What do we make of these gifts of “mammoth cheese,” which the White House is celebrating today as a chance to interact on social media with cabinet members and White House staff? Jeff Pasley’s essay on Jefferson’s cheese argues that this gift was fraught with political symbolism. Federalists lampooned the cheese as an indication of the Virginia president’s “hypocrisy and inner turpitude,” Pasley writes, while Jeffersonians accused their opponents of “[fearing] a ‘MAGGOT INSURRECTION.’” A Baptist Cheshire minister accompanied the cheese to Washington and delivered a speech that claimed that God had placed Jefferson in the presidency “‘to defend Republicanism and baffle all the arts of Aristocracy.’” Interestingly, on the day the cheese arrived, Jefferson sent his famed letter to the Danbury (Conn.) Baptists that included the phrase, “wall of separation between Church & State,” which remains contentious to this day.
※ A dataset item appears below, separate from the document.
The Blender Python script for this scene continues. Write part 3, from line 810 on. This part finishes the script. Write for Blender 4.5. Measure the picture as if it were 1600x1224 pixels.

Jackson’s 1835 cheese was larger than Jefferson’s and has seemingly surpassed it in being remembered. It also had a political message. The cheese was wrapped in a banner that bore the inscription, “The Union, it must be preserved,” a reference to Jackson’s toast at the 1830 Jefferson Day banquet. To my knowledge, no one has analyzed Jackson’s cheese in the same way that Pasley has Jefferson’s, but I can imagine that there is a story there about Jacksonian political culture.